In quell’aria che era anche acqua
recensione di Stefano Zangrando
dal numero di giugno 2017
Enrico De Vivo
POCHE PAROLE CHE NON RICORDO PIÙ
pp. 166, € 14
Exòrma, Roma 2017
C’è una strana forma di saggezza nel libro di Enrico De Vivo Poche parole che non ricordo più. Dell’autore salernitano erano già note certe imprese e frequentazioni, come la direzione della storica rivista on line “Zibaldoni e altre meraviglie” o la collaborazione, culminata in due pubblicazioni per Feltrinelli, con Gianni Celati. Ora la lezione di quest’ultimo sembra essere fra i principali debiti di questo libro poco catalogabile, sempre a un passo dall’allegoria, ma capace di serbare a ogni riga la grazia dell’indefinito. Gargiulo, l’amico musicista del narratore, introduce nelle prime pagine un motivo, quello di un’armonia primigenia fra le cose, che attraversa l’intero volume: si tratta di imparare a seguire “solo ritmo e cadenze”, e tutto finirà per manifestarsi in una naturalezza pre-logica: le voci, i gesti, la “conoscenza” che procede dall’eros dell’oracolare Rossana, capace di annunciare la prossima rigenerazione di una “Poesia” non più scritta né individuale – e pure la vita associata, come quella che contraddistingue gli abitanti della valle del lago, immersi in una “non umanità” simbiotica, perché ormai disciolti “in quell’aria che era anche acqua”. È quindi esplorando questa sorta di utopia che cogliamo un po’ alla volta l’intento critico che soggiace alla narrazione: qui, tra i “dimenticati” che percepiscono il mondo per “macchie armonizzate”, regna un’“amicizia naturale” disinteressata, i libri sono “rarissimi”, i segni grafici spesso illeggibili, tutto è immerso in una stessa “partitura” sempre diversa, lo “studio” non permette conoscenze a lungo termine, nulla dura ma tutto persiste in una blanda mutazione permanente.

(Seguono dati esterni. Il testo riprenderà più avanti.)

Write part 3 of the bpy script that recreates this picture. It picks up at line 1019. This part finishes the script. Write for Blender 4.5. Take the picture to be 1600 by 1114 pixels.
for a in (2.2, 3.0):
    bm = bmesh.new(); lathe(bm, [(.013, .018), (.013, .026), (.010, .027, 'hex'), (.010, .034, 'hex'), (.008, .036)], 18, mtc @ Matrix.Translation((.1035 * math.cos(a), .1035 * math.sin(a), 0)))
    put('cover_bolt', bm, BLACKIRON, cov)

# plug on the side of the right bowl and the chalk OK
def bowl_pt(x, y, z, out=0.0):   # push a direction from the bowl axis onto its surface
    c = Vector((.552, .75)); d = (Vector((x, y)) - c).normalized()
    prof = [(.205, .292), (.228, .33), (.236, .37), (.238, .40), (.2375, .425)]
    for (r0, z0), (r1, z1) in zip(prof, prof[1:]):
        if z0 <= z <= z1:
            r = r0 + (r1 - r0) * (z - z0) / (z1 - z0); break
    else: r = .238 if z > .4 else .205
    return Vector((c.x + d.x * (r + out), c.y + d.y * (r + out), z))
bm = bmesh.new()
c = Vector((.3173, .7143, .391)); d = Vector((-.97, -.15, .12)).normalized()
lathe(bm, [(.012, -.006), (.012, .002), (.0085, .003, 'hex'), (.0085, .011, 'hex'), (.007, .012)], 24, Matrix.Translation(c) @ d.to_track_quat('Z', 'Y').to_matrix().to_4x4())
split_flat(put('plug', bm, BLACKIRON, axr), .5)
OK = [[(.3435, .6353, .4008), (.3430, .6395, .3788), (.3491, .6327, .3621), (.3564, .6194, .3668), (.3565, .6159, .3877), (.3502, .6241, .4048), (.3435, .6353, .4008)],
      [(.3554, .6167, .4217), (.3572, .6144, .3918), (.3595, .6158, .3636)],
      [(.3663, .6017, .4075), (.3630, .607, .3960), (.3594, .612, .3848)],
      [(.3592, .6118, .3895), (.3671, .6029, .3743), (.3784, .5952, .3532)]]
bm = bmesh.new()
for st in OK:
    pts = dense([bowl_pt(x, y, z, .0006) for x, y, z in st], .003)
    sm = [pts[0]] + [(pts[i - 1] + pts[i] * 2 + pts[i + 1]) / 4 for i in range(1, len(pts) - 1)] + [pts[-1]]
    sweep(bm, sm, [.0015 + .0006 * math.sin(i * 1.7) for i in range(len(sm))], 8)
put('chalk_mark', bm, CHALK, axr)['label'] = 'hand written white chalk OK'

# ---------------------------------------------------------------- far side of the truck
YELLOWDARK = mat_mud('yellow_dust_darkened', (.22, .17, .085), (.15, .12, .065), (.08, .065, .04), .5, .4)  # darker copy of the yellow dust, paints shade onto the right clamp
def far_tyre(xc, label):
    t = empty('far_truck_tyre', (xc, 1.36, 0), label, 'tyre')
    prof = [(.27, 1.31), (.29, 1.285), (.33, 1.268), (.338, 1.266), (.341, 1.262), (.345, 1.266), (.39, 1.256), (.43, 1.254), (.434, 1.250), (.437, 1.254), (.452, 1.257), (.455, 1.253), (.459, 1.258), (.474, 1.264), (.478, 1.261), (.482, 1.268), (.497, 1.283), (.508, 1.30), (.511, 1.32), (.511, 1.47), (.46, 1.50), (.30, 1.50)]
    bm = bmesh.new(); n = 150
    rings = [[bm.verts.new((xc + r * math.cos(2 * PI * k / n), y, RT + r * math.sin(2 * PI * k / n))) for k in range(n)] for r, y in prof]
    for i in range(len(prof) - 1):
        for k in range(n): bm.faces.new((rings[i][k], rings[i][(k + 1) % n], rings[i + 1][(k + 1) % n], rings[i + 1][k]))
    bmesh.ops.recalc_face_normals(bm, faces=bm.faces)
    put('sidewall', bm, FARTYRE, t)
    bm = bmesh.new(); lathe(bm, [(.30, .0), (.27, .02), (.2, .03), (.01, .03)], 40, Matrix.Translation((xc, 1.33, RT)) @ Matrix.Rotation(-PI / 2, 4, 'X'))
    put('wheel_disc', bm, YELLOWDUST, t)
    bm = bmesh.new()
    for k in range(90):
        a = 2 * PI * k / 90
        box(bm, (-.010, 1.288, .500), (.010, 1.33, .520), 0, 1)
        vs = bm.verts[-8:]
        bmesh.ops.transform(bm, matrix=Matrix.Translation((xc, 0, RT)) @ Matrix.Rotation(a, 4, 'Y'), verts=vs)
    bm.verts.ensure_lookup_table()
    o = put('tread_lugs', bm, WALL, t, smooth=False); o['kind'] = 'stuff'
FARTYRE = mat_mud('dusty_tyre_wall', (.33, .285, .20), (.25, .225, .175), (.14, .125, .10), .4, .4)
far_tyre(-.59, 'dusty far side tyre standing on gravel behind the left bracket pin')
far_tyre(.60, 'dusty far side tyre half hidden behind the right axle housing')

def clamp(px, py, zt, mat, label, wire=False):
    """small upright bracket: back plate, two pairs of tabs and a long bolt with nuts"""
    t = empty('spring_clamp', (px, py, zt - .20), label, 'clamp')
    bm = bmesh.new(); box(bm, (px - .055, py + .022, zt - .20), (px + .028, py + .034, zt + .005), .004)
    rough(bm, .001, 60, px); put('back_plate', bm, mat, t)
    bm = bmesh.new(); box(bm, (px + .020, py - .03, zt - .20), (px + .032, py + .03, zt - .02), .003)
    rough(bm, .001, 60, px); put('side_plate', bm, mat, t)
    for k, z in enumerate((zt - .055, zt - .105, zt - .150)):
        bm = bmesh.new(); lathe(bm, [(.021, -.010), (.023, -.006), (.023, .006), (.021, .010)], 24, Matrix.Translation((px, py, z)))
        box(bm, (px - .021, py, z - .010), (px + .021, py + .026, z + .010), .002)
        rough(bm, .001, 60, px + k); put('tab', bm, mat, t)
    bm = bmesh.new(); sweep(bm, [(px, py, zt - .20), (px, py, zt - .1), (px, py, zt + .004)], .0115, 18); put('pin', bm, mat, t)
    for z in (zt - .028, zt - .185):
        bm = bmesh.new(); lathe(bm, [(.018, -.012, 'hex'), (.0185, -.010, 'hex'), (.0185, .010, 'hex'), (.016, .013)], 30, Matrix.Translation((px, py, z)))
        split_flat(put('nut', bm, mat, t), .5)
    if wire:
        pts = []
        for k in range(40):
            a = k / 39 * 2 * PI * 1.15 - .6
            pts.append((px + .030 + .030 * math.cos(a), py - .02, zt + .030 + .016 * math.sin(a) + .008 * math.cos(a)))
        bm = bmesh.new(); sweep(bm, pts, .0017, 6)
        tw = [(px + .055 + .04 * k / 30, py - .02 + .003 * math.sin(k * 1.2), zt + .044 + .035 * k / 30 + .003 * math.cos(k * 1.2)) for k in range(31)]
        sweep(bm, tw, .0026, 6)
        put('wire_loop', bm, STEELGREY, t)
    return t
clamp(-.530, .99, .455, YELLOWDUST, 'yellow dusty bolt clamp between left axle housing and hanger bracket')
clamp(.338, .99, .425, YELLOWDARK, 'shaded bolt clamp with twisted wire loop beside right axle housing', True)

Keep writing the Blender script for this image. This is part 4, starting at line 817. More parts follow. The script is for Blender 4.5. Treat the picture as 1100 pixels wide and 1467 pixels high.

Non mancano demoni e malinconie, e quando l’irrequietezza spinge gli abitanti a cercare un altrove, grazie al “Conoscitore di mappe” finiscono tutti quanti in uno stesso posto, ma che per incanto corrisponde a quel che ognuno, memore di un “desiderio antico”, aveva sognato. Tutto ciò mentre la morte, a scongiurare troppo facili paradisi, “è come il motore immobile di ogni cosa”.
Viaggio e sogno si compenetrano anche nella seconda parte del libro, dove una galleria di personaggi più o meno bizzarri, dediti ognuno a suo modo a un’“arte poetica-filosofica” dalle tinte vichiane, sviluppano ulteriormente quello che infine appare come un delicato rovesciamento carnevalesco della nostra esistenza debordante pretese e vanità. I loro racconti – l’incontro di Gennaro il piastrellista con i fantasmi di uomini illustri, Torquato Scapece al cospetto di un felliniano varietà notturno in un campo di patate, le “allucinazioni” prospettiche di Felice Sportiello, le lettere dal manicomio di Agostino Barbella, e così via – danno espressione a un universo popolare e clownesco dove l’oralità scalza la parola scritta e una scanzonata vaghezza regna su ogni cosa. Forse non è un caso se l’autore di questa recensione ritenga di aver colto il senso profondo del testo dopo aver vagolato nei caotici, affollati padiglioni di una fiera del libro nel nord Italia, tra commerci e vanaglorie: trovato finalmente un angolo appartato, il brano in cui certi “grandi professori” capitati in un paesino di montagna si imbattono in un reading circense dove i pagliacci declamano i nomi dell’elenco telefonico ha potuto rivelare appieno la sua comica, luminosa verità: “Facciamo ridere la gente o siamo solo tasselli di un mosaico, ma non ce ne accorgiamo” intuisce un professorone, “cioè non ci accorgiamo che far ridere o stare in un mosaico è la cosa più sensata che ci può capitare stando al mondo”.